A Jesús no le preocupaba la animadversión de los fariseos, Él continuaba
fiel a su misión. Es más, Jesús, ante la evidencia de que los guías de
Israel, en vez de cuidar y apacentar el rebaño, lo que hacían era
descarriarlo, se apiadó de aquellas multitudes cansadas y abatidas, como
ovejas sin pastor. Que las multitudes desean y agradecen una buena guía
quedó comprobado en las visitas pastorales del Papa San Juan Pablo II a
tantos países del mundo. ¡Cuántas multitudes reunidas a su alrededor!
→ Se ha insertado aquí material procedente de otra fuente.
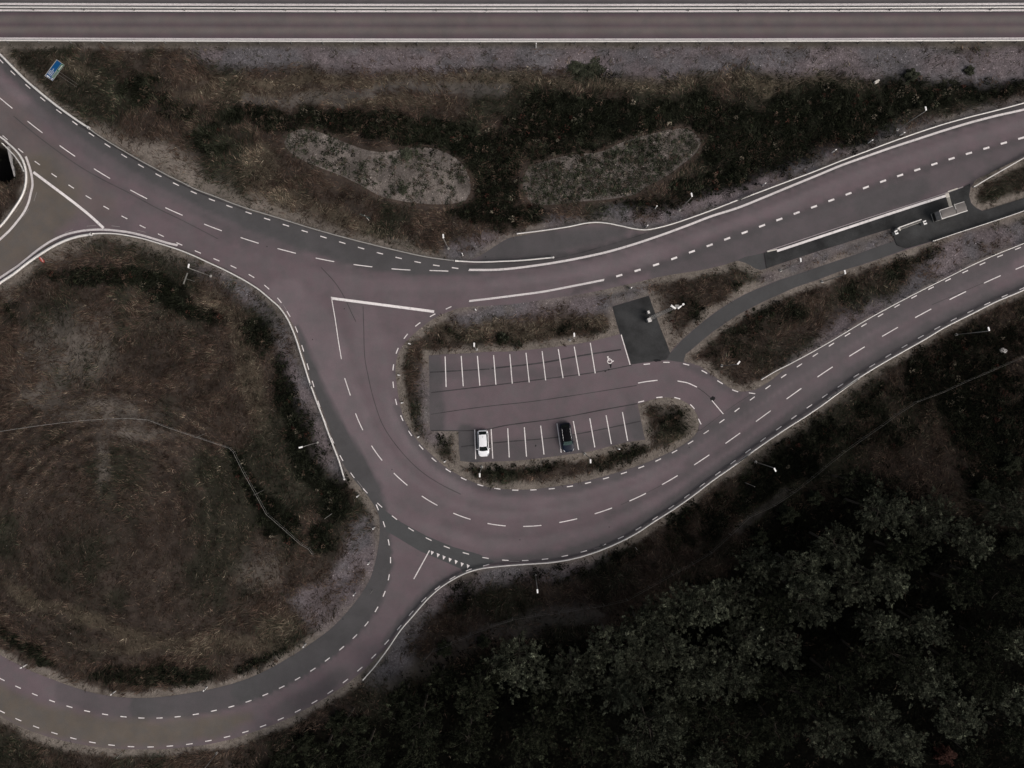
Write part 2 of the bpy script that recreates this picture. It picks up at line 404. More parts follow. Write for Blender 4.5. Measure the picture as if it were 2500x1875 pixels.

¡Cómo escuchaban su palabra, sobre todo los jóvenes! Y eso que el Papa
no rebajaba el Evangelio, sino que lo predicaba con todas sus
exigencias.
Todos nosotros, «si fuéramos consecuentes con nuestra fe, —dice san
Josemaría Escrivá— al mirar a nuestro alrededor y contemplar el
espectáculo de la historia y del mundo, no podríamos menos de sentir que
se elevan en nuestro corazón los mismos sentimientos que animaron al de
Jesucristo», lo cual nos conduciría a una generosa tarea apostólica.
Pero es evidente la desproporción que existe entre las multitudes que
esperan la predicación de la Buena Nueva del Reino y la escasez de
obreros. La solución nos la da Jesús al final del Evangelio: rogad al
Dueño de la mies que envíe obreros a sus campos (cf. Mt 9,38).